The story by Conrad follows:

Retired Y-LT tree planter, Burnie Goolsby, age 79, Jim Conrad, and myself, John Arrechea, sit on Burnie’s porch, while a soft rain continued to fall.

Looking across a county road we could see a hillside of young pine. Jim asked Burnie, “ What was on that hill before the pine were planted?” Burnie explained, “ I tried for three years to grow corn for my mules. The good soil kept washing down hill. All was left was poor dirt with no corn growing.

We listened to the rain on Burnie’s tin porch roof.

Jim asked Burnie, “When did you start planting pine?”

Burnie didn’t have to stop and think. “My hill farm was washing toward the Tallahatchie and the government was hiring. I became familiar with the planting dibble the fall of 1952.”

Jim asked, “How many pine did you plant in a day?”

Burnie replied, “In loamy, sandy soil, about 1,200 a day. When you hit an area of old sticky red clay, if you plant 600-700, you done a pretty good day’s work”

I added my two cents worth in for Jim’s benefit. Many times when a crew is talking, they refer to setting out pine — instead of planting pine.” (I never did ask why.)

Jim noticed a planting dibble leaning against the porch and asked Burnie, “Would you demonstrate planting a pine seedling?”

Burnie pulled up a yard weed, made a wedge-shaped hole and placed the weed in the hole. Burnie explained, “This is tying the seedling as he opened another hole about 6 inches behind the weed. If the planted seedling hole is not closed with soil, the seedling might have a greater chance of poor survival.”

Burnie’s movements were so confident and natural that Jim and I looked at each other and smiled.

“Here is a great man remembering a kind of work he loved.”

Each year we started the planting crews in late November for two reasons — when the soil has ample moisture and planters would receive their first paycheck before Christmas.

“I became the lead man in the lead row,” Burnie goes on. “The rest of the others, 10 or 12, they would plant along, staying at the right distance, six or eight feet or what ever. You move two steps, work a hole, put the little tree in and tie it.”

Most of the planters return year after year. They know what to expect and enjoy the out door work.

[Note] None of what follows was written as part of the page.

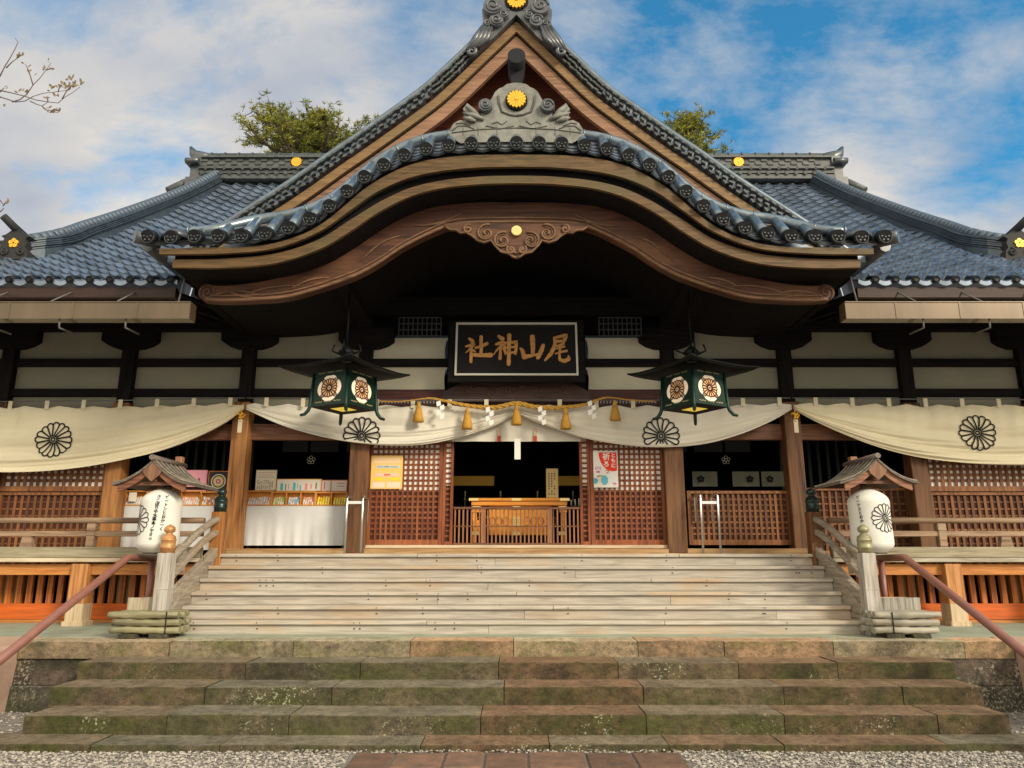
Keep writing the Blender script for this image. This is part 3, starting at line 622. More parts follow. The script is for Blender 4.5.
# ---- pillars
ZTOP = UZ(330, YF) + .15
ZNUKI = UZ(404, YF)
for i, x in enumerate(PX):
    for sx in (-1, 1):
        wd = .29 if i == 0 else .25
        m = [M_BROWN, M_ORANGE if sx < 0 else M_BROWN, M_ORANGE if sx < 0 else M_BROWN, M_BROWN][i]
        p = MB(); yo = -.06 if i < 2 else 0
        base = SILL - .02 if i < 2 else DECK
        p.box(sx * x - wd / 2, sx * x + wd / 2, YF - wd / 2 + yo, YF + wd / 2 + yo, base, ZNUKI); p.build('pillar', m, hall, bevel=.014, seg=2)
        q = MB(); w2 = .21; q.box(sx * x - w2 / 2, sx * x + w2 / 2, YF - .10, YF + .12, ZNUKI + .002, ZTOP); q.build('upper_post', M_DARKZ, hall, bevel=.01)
        # boat-shaped bracket on the post head
        b = MB(); zb0, zb1 = UZ(347.5, YF - .14), UZ(328, YF - .14)
        h = zb1 - zb0; pr = [(-.10, zb0 - .0), (-.20, zb0 + .006), (-.33, zb0 + .05), (-.42, zb0 + .11), (-.435, zb0 + .13), (-.435, zb1), (.435, zb1), (.435, zb0 + .13), (.42, zb0 + .11), (.33, zb0 + .05), (.20, zb0 + .006), (.10, zb0)]
        b.prism([(sx * x + u, z) for u, z in pr], YF - .14, YF + .11); b.build('bracket', M_DARK, hall)
# ---- plaster strips and dark rails between the posts
def wallstrip(xa, xb, py0, py1, m, name):
    b = MB(); b.box(xa, xb, YF + .02, YF + .08, UZ(py1, YF + .02), UZ(py0, YF + .02)); return b.build(name, m, hall)
edges = [(PX[0], PX[1]), (PX[1], PX[2]), (PX[2], PX[3]), (PX[3], 9.4)]
for (a, b_) in edges:
    for sx in (-1, 1):
        xa, xb = sorted((sx * (a + .1), sx * (b_ - .1)))
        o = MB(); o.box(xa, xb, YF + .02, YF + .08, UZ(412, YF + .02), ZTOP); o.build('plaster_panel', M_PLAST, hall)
for sx in (-1, 1):
    o = MB(); z0 = UZ(412, YF + .02)
    xa = sx * 1.08; pr = []
    # porch plaster with a scooped inner end beside the name board
    for (p0, p1) in ((337, 359.5), (366, 389.5)):
        zt, zb = UZ(p0 + 1, YF + .02), UZ(p1, YF + .02)
        pts = [(sx * 2.32, zb), (sx * 2.32, zt), (xa, zt), (sx * 1.13, zt - .06), (sx * 1.15, (zt + zb) / 2), (sx * 1.14, zb + .03), (sx * 1.14, zb)]
        o.prism(pts, YF + .02, YF + .08)
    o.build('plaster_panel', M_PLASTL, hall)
    xa, xb = sorted((sx * 1.0, sx * 2.32)); o = MB(); o.box(xa, xb, YF - .07, YF + .1, UZ(402, YF - .07), UZ(390, YF - .07)); o.build('porch_beam', wood('maroon_beam', (.10, .03, .025), (.05, .015, .014), 0), hall, bevel=.006)
for (p0, p1) in ((358.5, 366), (388.5, 396)):
    for sx in (-1, 1):
        o = MB(); xa, xb = sorted((sx * (2.33 if p0 > 380 else 1.0), sx * 9.4)); o.box(xa, xb, YF - .06, YF + .1, UZ(p1, YF - .06), UZ(p0, YF - .06)); o.build('wall_rail', M_DARK, hall, bevel=.006)
# centre back panel behind the name board and lintel over the doorway
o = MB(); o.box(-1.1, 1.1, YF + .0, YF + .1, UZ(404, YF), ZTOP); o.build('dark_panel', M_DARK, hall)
o = MB(); o.box(-2.28, 2.28, YF - .12, YF + .12, UZ(412, YF), UZ(402.5, YF)); o.build('lintel', wood('lintel_maroon', (.07, .025, .02), (.03, .012, .01), 0), hall, bevel=.008)
o = MB()
for i in range(88): x = -2.2 + i * .05; o.box(x, x + .022, YF - .135, YF - .12, UZ(405, YF), UZ(402.8, YF))
o.build('lintel_studs', flat('faded_white_bead', (.35, .33, .32)), hall)
for sx in (-1, 1):
    o = MB(); xa, xb = sorted((sx * 2.56, sx * 9.3)); o.box(xa, xb, YF - .02, YF + .08, UZ(440, YF), UZ(424, YF)); o.build('lintel', M_BROWN_X, hall, bevel=.008)
    o = MB(); o.box(xa, xb, YF + .085, YF + .12, UZ(440, YF), UZ(396, YF)); o.build('dark_panel', M_NEARBLACK, hall)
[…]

You can tell, there is much comradeship among the crew. Many times there is much joking among the crew at lunch break, especially between the old timers and the new timers.

Management has a system of estimating the number of how many each man had planted since his beginning.

By 1981, Burnie Goolsby and a hand-full of other planters had each planted one million pine seedlings.

One bitter morning in February 1981, before leaving the work center for their planting site, a Y-LT- Millionaire Club Tree Planting Ceremony was held. Each Millionaire received his award.

A share from Burnie: “It hasn’t been the awards or titles that kept me dedicated to Y-LT Reforestation. It has been the self-satisfaction of making a contribution to the land I love.”

Thanks to the many, many Burnie Goodbys.

A voice from a green pine hillside seemed to say, “Your mission was accomplished — thanks for a job well done.”